The U.S. Catholic Church has been extraordinarily successful in keeping political opponents in the fold. While many Protestant churches split during the Civil War, the Catholic Church stayed united. In the recent midterm elections, Catholics evenly split their vote between Republican and Democratic candidates, as they did in the last presidential election, while other denominations tended to go overwhelmingly for one party.

This unity is feeling some strain but still appears strong. According to the Pew Research Center, 84 percent of Catholics have a favorable opinion of Francis, but when that is broken down by party, the numbers are 89 percent for Democratic Catholics and 79 percent for Republican Catholics. The latter is still an extraordinarily high number; any politician would love that rating. But it shows how partisanship can weaken unity.

Pew also found that 55 percent of Republican Catholics think Francis is too liberal. The pope's talk of building bridges rather than walls and his strong support of refugees and migrants go counter to Trump orthodoxy. But these Republicans don't appear ready to abandon the church.
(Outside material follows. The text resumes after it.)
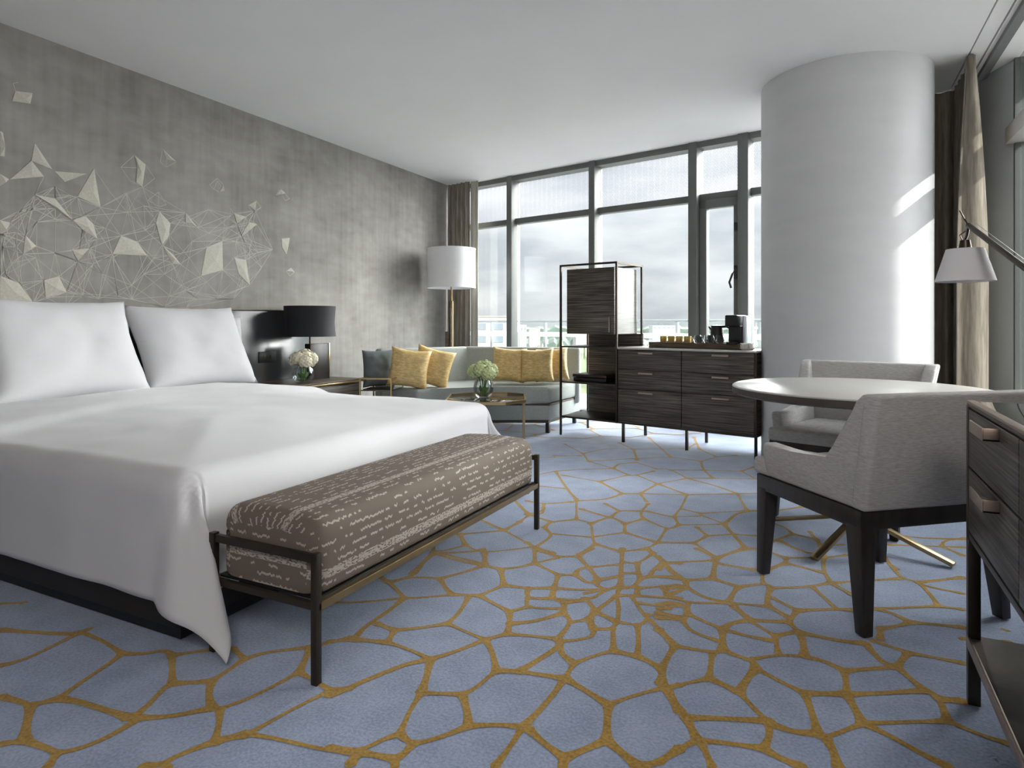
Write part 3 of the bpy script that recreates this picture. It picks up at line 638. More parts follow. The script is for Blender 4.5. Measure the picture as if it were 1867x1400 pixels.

Nor do the American bishops appear ready to abandon the sensitivities of either side. While some would prefer to focus on abortion, gay marriage and religious liberty, none of them has supported the anti-immigrant policies of the Trump administration. This year alone, the U.S. Conference of Catholic Bishops has issued 21 press releases dealing with immigration, all critical of the Trump administration.

True, they want pro-life judges appointed to the Supreme Court, but unlike evangelical leaders, the Catholic bishops have not sold their souls to the Republican Party. They still follow Catholic social teaching with its concern for workers, the poor and the marginalized. In truth, they are uncomfortable with both parties.

The issue in Baltimore is not schism but credibility. If the bishops are not capable of credibly dealing with sex abuse during their meeting in Baltimore, the faithful will not break away; they will simply leave.